Scientists have studied spruce beetle outbreaks in U.S. national forests, comparing areas that were left alone to areas that were logged, said Six.

“And the ones that basically were left alone are recovering much faster.”

Thousands of dollars are now being spent on “snag management” across U.S. western states in order to save bird populations whose habitat has been destroyed by clear-cut logging, Six points out.

Snags — dead or dying standing trees, often missing their tops — are used by woodpeckers and other birds for nesting.

A recent survey of more than 500 bird species in Canada and the U.S. found that more than three billion birds have been lost since 1970.

“We’re losing birds so fast we’ve got to get some of these things back,” Six says.

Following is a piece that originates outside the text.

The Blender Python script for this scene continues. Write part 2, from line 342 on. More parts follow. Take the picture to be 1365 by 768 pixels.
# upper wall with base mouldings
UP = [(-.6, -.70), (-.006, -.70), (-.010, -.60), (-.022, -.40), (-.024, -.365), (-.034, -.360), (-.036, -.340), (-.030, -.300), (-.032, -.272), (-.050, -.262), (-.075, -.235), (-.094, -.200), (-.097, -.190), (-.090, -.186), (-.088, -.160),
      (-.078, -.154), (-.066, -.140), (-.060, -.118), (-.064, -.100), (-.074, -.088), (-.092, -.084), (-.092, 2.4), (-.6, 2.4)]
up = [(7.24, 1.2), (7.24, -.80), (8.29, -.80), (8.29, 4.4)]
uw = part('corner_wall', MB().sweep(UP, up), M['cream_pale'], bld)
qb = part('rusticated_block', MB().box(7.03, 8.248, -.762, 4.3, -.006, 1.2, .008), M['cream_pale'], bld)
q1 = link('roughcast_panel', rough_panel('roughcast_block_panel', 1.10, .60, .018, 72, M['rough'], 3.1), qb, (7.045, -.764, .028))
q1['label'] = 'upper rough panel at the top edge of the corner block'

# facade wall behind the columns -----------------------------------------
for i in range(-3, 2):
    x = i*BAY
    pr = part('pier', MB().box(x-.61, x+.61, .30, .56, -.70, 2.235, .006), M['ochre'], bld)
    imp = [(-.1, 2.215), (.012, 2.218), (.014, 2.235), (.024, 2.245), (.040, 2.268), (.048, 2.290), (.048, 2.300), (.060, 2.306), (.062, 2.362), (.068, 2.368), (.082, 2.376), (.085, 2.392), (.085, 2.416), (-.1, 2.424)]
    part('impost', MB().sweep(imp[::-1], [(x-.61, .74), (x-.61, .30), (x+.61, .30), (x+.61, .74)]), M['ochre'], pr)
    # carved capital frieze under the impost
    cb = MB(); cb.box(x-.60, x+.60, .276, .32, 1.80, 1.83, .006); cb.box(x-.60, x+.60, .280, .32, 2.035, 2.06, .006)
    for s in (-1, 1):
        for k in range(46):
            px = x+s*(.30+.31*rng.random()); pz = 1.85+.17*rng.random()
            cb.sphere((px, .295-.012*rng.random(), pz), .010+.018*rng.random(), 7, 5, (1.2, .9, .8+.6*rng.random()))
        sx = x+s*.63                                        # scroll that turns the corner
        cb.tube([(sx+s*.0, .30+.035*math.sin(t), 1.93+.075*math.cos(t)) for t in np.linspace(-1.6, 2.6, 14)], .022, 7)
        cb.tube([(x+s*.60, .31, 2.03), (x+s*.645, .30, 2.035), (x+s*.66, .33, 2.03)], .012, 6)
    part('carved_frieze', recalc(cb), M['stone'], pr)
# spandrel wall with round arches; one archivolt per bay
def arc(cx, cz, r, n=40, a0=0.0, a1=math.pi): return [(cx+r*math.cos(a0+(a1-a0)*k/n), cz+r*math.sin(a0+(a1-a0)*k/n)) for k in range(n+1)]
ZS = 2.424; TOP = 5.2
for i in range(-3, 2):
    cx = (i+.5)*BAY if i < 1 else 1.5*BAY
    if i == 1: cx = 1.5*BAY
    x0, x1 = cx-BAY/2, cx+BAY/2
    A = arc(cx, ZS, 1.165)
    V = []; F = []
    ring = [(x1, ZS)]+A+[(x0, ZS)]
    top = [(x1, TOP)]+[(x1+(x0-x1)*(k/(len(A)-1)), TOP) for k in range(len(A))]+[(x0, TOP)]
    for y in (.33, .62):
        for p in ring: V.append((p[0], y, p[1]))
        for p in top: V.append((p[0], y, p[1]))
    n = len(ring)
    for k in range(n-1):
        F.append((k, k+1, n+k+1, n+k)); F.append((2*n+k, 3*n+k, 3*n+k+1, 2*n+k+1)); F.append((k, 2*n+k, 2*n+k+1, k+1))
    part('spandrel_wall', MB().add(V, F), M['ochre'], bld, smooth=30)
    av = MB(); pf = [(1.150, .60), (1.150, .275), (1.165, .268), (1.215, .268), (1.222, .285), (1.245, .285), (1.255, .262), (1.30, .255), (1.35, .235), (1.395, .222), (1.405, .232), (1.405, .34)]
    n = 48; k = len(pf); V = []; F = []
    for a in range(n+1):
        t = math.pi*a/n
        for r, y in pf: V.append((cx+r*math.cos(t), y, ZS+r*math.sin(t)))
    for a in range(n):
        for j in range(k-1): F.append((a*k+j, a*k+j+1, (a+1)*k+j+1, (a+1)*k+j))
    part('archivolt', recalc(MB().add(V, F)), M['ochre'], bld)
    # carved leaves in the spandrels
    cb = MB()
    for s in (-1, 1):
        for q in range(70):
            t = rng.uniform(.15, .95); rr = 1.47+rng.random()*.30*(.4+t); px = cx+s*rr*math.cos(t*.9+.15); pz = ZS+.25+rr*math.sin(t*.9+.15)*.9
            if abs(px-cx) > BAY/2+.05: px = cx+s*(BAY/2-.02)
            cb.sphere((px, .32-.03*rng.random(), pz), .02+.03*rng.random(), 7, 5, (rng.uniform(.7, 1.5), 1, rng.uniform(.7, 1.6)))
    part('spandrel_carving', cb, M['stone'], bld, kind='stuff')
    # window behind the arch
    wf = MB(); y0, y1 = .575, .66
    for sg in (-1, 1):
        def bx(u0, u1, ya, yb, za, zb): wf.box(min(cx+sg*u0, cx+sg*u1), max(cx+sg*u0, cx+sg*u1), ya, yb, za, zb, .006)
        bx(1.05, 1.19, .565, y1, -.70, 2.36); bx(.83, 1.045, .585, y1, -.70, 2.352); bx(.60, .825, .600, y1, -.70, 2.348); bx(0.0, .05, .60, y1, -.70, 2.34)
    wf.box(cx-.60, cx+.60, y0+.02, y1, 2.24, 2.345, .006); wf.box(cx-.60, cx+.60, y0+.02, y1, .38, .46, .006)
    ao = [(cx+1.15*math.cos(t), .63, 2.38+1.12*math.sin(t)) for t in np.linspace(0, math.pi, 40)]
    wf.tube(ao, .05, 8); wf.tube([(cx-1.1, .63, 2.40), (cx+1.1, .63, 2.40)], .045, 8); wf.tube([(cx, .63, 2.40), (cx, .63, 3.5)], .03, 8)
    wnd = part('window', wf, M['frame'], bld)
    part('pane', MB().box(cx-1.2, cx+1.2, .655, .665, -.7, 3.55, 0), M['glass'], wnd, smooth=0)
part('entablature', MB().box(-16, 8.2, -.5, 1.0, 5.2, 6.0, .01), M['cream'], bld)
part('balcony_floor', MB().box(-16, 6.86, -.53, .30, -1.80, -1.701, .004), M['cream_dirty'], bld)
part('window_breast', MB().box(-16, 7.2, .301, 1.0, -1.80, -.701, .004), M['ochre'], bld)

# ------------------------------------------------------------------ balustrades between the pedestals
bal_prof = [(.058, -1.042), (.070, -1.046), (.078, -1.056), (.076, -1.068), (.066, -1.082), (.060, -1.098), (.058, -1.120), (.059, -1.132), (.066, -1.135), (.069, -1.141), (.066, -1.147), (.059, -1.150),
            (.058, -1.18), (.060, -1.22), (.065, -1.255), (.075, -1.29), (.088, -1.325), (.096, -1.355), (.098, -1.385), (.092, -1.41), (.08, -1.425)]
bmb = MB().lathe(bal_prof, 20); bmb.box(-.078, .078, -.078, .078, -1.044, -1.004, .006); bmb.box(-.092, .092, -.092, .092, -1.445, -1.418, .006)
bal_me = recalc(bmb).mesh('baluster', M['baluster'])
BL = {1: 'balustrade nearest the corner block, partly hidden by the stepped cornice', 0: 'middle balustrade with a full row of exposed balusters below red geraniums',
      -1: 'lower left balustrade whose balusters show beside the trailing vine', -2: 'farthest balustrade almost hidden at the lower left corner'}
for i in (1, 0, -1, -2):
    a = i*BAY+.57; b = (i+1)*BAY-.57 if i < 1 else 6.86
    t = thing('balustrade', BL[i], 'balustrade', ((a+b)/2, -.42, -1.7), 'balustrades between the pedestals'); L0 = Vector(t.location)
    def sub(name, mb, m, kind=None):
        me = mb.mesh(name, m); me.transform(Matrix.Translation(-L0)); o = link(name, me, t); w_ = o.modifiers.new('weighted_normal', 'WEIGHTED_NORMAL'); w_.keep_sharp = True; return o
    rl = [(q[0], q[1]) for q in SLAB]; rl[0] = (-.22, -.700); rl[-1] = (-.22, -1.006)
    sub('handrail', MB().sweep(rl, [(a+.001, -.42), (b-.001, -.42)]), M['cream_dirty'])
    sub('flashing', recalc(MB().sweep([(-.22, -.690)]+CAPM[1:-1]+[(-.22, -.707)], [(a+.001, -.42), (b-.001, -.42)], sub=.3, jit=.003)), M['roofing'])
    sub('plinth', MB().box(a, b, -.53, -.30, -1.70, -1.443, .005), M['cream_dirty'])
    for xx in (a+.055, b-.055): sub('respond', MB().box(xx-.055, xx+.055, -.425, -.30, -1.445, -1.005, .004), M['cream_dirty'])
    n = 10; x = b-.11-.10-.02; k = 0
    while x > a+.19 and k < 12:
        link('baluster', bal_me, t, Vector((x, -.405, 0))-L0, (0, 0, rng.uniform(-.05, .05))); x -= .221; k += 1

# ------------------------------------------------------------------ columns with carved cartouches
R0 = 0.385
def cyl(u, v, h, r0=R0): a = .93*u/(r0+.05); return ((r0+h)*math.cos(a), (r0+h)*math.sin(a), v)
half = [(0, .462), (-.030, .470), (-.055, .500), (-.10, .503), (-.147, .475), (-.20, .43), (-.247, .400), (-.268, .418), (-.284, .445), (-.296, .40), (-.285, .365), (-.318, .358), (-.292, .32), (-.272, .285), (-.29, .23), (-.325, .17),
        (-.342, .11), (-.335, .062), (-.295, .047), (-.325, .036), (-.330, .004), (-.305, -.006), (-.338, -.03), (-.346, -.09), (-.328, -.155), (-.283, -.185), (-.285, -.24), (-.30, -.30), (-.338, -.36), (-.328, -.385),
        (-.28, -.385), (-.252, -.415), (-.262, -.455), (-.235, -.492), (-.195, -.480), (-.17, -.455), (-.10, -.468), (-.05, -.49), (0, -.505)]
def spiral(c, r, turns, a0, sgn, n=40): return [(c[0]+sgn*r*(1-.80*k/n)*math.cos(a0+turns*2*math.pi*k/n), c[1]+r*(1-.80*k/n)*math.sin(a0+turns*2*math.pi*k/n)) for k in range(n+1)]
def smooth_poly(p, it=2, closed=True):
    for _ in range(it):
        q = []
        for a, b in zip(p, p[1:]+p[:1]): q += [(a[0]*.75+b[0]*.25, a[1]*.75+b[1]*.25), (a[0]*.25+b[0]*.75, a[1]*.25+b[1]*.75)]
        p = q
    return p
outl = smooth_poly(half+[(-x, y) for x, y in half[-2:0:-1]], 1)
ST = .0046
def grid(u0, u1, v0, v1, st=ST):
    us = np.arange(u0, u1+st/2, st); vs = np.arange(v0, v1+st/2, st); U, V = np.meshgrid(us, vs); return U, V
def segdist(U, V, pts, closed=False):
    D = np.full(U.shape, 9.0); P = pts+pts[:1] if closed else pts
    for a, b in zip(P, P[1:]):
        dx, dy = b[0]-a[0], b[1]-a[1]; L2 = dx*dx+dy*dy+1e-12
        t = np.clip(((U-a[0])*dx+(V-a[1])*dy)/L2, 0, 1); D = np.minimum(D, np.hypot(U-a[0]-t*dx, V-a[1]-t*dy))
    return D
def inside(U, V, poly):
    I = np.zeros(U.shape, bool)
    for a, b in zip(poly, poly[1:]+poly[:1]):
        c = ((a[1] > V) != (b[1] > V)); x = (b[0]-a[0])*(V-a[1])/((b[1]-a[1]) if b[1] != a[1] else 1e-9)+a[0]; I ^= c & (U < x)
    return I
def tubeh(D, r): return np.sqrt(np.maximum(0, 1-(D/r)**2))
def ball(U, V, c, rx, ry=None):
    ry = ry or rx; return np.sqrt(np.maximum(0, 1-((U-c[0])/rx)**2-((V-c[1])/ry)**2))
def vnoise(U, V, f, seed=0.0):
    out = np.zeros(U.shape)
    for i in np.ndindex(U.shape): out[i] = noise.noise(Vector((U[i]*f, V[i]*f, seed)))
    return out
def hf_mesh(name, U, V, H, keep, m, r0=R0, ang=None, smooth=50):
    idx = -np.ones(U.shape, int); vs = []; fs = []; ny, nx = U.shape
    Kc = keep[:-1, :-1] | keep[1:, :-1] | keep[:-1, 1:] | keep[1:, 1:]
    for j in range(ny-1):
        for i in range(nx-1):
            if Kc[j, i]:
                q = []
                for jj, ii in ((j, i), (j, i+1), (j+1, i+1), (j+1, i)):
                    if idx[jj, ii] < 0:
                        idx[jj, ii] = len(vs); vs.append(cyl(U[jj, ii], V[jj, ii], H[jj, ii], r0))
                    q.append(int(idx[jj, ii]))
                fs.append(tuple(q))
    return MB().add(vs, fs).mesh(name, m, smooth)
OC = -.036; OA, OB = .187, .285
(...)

The U.S. forest service is now finding ways to damage big trees so they will rot faster and provide nesting habitat and insect food sources eliminated by clear-cut logging.

“And as a wonderful side effect of getting back your bird species you help manage your insect pests,” Six says.

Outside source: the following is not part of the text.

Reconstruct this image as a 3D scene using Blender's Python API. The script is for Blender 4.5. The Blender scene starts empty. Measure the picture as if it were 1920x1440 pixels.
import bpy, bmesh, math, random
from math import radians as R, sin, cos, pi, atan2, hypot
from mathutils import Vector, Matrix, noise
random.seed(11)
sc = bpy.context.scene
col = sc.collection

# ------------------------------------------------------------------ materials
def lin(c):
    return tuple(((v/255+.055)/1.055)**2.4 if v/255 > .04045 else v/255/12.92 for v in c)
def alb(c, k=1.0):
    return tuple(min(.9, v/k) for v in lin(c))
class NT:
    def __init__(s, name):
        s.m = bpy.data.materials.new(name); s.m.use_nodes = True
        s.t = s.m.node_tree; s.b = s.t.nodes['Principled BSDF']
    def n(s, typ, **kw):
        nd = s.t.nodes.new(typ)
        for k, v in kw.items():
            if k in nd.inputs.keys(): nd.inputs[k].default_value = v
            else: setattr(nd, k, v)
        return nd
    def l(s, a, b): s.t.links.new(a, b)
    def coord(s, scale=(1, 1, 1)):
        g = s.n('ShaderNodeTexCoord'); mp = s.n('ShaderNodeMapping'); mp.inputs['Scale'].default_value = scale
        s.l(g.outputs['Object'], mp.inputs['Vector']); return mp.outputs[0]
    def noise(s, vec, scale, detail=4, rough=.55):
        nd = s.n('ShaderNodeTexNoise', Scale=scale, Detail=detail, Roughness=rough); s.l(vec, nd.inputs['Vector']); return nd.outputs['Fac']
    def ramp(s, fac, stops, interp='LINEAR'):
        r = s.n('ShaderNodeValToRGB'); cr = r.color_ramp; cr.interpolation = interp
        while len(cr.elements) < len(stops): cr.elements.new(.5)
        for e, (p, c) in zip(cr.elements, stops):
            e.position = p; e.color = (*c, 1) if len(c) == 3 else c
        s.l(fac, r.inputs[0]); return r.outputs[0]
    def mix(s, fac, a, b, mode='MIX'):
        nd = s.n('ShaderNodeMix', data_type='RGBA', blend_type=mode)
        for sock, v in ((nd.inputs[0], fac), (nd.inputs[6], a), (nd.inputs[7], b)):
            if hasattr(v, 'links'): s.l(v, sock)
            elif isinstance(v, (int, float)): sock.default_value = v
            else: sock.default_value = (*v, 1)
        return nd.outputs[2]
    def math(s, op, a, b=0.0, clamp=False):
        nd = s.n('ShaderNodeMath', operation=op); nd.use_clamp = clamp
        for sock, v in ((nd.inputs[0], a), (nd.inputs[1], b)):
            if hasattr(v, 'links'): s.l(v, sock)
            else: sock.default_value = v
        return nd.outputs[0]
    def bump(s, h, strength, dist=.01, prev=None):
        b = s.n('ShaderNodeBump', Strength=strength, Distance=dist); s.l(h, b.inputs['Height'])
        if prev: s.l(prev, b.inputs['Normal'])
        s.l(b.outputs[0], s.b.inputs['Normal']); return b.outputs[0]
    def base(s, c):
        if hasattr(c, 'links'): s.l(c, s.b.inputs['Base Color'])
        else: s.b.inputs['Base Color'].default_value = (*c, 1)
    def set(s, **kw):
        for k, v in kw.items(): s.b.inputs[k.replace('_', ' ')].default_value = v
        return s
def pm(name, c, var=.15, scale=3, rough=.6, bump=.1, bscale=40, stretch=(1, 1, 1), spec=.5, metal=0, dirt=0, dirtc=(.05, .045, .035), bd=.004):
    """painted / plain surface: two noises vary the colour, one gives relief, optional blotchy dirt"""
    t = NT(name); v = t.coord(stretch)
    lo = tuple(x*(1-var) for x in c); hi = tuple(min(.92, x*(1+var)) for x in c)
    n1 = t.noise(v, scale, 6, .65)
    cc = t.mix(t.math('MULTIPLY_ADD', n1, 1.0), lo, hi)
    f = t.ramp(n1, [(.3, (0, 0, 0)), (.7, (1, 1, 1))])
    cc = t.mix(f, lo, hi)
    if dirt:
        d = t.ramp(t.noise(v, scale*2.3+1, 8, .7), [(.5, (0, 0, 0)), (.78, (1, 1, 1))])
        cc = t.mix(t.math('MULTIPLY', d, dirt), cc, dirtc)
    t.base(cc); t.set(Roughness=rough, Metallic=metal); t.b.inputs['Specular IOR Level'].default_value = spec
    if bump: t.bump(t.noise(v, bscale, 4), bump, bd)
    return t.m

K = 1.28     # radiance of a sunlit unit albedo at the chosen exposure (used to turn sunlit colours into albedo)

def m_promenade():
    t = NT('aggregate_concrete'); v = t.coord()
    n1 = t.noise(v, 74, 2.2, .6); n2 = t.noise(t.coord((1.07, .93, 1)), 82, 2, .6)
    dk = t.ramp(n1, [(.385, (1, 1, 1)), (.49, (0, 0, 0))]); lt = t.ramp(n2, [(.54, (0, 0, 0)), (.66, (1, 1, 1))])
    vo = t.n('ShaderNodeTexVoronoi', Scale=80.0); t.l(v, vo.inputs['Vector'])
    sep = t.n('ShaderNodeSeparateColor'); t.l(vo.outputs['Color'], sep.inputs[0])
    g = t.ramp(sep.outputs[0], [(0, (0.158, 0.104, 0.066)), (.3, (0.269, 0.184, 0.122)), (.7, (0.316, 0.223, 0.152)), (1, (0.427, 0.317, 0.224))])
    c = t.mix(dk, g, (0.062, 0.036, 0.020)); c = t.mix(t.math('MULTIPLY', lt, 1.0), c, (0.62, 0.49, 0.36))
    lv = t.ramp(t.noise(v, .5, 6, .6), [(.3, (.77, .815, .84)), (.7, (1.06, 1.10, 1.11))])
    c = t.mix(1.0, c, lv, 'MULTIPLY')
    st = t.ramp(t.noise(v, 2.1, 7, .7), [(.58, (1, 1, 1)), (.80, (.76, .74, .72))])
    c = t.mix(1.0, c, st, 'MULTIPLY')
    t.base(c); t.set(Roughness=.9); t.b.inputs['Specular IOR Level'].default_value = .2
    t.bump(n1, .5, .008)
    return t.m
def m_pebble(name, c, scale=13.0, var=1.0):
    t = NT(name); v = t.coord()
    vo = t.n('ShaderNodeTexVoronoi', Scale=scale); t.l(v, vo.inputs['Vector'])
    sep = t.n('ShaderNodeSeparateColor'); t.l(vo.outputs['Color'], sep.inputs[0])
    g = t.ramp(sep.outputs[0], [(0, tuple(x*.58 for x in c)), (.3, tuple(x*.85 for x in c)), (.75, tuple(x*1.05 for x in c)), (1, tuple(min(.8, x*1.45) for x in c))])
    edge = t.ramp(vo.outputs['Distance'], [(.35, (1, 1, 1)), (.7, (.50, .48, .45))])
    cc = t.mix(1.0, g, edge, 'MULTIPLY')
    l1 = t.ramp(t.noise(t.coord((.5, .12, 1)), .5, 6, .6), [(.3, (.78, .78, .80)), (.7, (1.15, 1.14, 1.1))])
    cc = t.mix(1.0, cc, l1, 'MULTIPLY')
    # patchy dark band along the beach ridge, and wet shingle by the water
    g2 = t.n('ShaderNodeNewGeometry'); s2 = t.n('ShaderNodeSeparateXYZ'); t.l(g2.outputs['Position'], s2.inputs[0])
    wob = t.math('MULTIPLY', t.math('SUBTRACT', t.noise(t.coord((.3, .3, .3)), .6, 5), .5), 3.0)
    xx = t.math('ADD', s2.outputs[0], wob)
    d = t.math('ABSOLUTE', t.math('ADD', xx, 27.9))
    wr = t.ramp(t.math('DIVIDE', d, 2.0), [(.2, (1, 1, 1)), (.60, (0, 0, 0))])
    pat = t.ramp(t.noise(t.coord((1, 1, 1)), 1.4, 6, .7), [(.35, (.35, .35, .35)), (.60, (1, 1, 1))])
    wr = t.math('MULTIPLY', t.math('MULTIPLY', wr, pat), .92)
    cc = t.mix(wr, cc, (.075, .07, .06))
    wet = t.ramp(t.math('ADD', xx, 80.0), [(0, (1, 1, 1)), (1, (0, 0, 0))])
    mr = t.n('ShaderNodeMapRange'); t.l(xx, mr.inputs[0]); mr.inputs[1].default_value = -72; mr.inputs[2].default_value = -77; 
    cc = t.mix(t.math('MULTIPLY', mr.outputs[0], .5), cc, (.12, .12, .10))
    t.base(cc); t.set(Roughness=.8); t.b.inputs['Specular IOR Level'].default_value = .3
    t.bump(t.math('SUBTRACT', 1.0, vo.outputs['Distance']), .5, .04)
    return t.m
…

Leaving trees helps wildlife and future timber supply

Rea says the swath of red across interior forests attacked by the spruce beetle creates the impression that the forest is dead, especially from the air.

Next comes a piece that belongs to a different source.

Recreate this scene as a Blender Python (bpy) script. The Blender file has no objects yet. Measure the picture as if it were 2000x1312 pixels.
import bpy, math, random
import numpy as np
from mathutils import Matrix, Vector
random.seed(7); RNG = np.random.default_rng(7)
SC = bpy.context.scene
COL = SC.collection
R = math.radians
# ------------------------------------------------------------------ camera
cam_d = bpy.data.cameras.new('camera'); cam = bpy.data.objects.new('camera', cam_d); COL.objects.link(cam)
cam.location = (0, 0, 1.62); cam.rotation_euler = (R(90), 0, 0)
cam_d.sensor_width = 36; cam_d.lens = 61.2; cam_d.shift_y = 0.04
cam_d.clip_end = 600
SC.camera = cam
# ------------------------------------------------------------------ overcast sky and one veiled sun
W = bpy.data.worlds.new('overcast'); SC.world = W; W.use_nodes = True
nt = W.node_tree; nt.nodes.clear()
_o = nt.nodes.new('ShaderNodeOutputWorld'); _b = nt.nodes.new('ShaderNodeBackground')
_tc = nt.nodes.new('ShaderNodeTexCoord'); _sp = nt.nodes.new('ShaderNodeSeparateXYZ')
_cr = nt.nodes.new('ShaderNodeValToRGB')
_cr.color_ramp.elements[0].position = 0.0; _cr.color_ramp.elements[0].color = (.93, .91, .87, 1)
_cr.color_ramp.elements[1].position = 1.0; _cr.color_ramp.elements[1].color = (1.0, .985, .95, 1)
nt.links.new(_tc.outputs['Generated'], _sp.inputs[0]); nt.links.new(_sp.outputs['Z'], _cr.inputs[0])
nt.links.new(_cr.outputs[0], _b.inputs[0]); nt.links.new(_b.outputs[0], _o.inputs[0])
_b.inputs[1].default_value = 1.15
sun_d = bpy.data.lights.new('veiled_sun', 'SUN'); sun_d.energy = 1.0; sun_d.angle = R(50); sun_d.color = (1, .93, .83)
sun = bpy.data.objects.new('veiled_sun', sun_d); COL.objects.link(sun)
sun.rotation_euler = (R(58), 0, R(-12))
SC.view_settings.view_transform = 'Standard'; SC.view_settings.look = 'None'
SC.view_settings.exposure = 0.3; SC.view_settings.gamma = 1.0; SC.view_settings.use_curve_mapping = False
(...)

“But as soon as you get under that spruce crown there’s a lot of life in many of these forest stands … I don’t think we should say, ‘the overstory trees are dead, we need to clear the whole thing,’ ” Rea says.

“Every single tree that you can leave standing, even it it’s a little teeny willow or a subapline fir, if it’s got leaves on it or it’s got needles on it and it can soak up carbon, let it do that.”

Instead of piling up wood waste from clear-cutting and burning it, contributing to greenhouse gas emissions, leaving it on the ground would create habitat for wildlife such as voles, mice, shrews and salamanders, which in turn feed other wildlife that themselves perform important ecosystem services, Rea says.

Leaving behind more trees not only retains biodiversity and ecosystem services but it also nurtures secondary stand structure that can help meet mid-term timber supply needs, Rea says.

“We’re knocking down a lot of trees that end up in burn piles and, if left standing, in 20 or 30 years could be on their way to the sawmill.”